Would house prices be more affordable if the city had focussed on affordable homes over unaffordable skyscraper condos? I guess we’ll never know!

On the topic of wealth taxes, Lawrence told Novara this week:

I think we should recognise that a wealth tax, even the sort of, you know, sort of more upper tier estimates, doesn’t really raise, sort of, that much, and obviously its role might be sort of to discipline, but actually this is about saying let’s be about production.

Let’s produce affordable council housing at scale. Let’s build clean public power at scale. Let’s think about public transport networks to connect cities.

‘Disciplining’ the rich is precisely the point.
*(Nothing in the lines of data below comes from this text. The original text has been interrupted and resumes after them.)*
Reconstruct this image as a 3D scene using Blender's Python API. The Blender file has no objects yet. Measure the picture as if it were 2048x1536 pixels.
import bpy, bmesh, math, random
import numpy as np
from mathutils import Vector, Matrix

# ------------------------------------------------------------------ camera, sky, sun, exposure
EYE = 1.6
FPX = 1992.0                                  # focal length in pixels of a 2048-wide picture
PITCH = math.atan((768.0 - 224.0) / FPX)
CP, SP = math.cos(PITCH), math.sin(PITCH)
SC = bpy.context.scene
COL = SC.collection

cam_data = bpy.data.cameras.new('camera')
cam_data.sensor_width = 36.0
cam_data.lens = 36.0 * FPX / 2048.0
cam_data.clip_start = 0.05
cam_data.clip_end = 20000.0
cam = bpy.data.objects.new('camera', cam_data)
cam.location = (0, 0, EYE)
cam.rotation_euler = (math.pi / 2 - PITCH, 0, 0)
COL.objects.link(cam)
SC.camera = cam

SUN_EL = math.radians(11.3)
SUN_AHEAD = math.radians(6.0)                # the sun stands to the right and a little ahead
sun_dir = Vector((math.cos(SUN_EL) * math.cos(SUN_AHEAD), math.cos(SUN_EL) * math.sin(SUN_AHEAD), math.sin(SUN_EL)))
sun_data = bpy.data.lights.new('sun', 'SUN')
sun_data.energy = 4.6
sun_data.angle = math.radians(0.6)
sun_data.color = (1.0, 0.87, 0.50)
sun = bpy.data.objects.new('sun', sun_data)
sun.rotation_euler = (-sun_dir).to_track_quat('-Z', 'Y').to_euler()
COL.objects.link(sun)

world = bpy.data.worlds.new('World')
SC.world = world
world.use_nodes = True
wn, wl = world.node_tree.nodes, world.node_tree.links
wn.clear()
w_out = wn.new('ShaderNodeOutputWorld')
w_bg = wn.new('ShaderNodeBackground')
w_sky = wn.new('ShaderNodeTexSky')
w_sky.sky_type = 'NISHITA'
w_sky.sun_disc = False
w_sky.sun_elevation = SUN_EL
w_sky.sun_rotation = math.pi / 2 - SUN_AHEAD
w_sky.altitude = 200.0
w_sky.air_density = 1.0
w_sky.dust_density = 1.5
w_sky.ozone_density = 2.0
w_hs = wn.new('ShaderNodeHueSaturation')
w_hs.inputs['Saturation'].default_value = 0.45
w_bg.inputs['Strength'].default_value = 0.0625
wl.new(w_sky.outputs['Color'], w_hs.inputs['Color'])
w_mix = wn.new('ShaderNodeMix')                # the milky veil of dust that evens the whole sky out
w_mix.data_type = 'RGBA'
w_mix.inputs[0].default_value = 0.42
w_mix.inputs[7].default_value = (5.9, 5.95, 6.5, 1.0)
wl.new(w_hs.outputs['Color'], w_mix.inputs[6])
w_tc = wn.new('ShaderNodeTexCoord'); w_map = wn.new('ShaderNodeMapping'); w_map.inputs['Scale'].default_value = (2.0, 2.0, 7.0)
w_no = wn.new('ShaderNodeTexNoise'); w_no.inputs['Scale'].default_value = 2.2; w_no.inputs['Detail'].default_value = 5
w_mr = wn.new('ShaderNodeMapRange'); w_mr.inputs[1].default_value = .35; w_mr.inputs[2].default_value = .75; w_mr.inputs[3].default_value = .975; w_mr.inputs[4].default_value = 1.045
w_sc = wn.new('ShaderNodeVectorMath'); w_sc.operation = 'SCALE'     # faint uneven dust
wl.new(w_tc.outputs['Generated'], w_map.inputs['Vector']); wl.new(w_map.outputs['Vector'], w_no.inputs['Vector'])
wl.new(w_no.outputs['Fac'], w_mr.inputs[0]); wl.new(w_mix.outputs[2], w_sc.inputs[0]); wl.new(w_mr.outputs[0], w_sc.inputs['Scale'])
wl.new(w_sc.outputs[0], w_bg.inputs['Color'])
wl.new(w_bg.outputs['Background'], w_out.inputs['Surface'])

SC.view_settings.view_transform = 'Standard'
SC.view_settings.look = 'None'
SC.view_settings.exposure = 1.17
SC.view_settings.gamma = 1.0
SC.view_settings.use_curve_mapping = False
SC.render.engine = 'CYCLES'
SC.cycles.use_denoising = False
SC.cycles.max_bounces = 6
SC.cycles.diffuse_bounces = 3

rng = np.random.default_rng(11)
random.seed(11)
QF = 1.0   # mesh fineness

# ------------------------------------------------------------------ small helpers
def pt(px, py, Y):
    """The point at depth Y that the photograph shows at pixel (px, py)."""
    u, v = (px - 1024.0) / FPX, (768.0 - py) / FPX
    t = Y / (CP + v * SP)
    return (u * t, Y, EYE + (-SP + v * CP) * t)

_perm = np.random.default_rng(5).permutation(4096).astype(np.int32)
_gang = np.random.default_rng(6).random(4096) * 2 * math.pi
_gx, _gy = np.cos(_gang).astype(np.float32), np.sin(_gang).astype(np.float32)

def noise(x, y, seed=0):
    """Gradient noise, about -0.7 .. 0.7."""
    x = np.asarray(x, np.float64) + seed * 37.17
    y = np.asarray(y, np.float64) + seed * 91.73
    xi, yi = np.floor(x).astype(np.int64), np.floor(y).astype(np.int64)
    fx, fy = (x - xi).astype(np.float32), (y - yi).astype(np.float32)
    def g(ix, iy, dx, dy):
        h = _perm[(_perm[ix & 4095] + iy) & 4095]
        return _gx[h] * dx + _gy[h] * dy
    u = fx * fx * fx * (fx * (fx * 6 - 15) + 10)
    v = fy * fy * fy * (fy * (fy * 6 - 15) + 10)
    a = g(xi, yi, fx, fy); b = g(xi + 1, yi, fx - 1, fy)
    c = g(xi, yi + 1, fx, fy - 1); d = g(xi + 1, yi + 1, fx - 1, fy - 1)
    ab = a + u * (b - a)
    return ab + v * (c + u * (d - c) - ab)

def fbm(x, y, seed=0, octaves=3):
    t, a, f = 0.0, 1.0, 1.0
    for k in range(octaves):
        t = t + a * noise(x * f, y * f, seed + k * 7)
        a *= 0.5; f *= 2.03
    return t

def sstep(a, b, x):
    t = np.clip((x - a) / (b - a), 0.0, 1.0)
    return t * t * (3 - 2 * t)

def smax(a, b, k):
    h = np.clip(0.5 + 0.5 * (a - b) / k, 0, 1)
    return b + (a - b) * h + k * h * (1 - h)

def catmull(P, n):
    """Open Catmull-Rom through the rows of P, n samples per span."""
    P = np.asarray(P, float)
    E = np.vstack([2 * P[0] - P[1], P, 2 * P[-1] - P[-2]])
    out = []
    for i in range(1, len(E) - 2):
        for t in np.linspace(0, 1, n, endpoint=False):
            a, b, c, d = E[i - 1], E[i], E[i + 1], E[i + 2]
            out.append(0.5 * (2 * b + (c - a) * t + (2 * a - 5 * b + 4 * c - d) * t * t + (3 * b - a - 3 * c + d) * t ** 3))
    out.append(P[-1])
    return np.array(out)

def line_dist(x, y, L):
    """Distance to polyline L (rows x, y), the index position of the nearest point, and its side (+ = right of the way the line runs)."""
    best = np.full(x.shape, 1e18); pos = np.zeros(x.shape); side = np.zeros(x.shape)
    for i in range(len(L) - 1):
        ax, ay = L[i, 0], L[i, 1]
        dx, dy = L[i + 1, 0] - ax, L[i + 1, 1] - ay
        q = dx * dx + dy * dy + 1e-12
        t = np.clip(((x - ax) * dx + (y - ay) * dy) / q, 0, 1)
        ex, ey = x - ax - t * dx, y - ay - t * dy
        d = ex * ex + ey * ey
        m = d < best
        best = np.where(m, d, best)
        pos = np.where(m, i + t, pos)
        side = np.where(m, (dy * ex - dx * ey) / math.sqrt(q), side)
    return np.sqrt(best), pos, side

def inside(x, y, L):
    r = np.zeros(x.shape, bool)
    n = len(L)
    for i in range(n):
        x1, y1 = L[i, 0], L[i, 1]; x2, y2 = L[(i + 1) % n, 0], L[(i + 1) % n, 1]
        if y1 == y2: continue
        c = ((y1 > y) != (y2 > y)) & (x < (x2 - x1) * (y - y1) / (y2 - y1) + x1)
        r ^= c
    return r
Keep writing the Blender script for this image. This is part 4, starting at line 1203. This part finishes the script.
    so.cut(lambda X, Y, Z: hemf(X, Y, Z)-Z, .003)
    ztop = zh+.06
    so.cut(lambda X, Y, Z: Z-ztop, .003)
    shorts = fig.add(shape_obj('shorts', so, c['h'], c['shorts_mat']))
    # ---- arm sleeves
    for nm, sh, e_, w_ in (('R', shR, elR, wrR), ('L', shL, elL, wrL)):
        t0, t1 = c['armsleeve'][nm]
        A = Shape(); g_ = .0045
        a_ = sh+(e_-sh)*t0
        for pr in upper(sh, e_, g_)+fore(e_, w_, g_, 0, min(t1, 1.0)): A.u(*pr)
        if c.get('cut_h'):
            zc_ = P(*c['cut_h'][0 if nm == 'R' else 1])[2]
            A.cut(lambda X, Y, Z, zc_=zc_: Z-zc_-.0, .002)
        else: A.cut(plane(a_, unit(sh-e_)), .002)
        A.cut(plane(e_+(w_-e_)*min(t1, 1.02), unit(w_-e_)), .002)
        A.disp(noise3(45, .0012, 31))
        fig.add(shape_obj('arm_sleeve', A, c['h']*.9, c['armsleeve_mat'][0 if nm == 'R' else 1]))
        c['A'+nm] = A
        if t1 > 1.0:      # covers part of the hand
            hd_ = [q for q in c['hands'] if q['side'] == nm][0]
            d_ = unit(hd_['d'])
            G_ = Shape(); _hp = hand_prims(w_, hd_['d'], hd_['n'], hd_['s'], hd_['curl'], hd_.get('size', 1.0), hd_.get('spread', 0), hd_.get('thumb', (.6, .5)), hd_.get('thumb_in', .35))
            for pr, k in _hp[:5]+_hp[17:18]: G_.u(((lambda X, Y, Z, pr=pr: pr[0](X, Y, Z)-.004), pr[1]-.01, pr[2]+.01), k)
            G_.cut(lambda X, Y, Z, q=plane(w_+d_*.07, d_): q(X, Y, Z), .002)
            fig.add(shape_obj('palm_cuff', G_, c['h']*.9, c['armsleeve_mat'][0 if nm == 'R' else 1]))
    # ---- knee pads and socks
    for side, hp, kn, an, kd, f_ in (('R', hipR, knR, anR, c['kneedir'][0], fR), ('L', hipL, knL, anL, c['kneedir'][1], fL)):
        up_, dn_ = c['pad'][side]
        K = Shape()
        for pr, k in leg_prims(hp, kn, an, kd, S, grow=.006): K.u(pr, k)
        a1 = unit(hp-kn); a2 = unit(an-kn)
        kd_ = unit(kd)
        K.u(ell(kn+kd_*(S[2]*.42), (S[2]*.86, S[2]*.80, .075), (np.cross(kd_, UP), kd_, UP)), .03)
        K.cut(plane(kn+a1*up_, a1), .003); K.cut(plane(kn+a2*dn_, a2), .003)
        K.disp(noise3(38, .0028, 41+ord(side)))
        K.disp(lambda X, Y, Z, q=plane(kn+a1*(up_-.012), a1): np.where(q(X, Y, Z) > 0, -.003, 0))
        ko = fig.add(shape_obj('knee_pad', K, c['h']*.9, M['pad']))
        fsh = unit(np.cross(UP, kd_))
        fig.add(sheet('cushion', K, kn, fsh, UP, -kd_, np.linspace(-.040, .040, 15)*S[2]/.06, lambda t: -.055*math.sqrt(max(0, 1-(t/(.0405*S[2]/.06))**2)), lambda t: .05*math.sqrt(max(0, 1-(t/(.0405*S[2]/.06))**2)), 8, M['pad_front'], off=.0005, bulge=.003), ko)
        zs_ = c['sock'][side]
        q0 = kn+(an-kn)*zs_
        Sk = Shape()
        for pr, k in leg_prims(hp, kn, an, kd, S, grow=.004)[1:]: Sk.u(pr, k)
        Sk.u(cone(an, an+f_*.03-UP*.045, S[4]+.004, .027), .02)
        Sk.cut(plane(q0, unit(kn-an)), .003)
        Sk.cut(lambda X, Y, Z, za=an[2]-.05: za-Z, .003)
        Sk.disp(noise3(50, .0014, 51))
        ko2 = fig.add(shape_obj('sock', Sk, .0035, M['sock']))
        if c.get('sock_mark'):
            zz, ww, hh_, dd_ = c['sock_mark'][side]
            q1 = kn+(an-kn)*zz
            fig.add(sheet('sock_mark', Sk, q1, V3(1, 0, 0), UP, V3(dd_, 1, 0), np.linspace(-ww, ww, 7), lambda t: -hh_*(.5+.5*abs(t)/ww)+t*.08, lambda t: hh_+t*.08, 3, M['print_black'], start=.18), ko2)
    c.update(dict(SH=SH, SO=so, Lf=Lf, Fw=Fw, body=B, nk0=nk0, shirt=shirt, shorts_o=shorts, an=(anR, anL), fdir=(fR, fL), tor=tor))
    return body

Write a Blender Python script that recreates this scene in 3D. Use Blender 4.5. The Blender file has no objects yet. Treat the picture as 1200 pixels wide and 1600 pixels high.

The reason we don’t get affordable housing is because billionaire property developers use the power wealth grants them to ensure they don’t have to build any. Unless we make these people less powerful, they will continue to suck up wealth and assets like a black hole.

What’s on offer?

Andy Burnham is running to become the British prime minister, and yet we have very little idea of what he plans to do when he’s in power. Given that the Labour Party is talking about ‘coronating’ Burnham if he wins in Makerfield, we need answers now.

As much as we want cheaper buses, they won’t be enough to counter the decline which results from widening wealth inequality.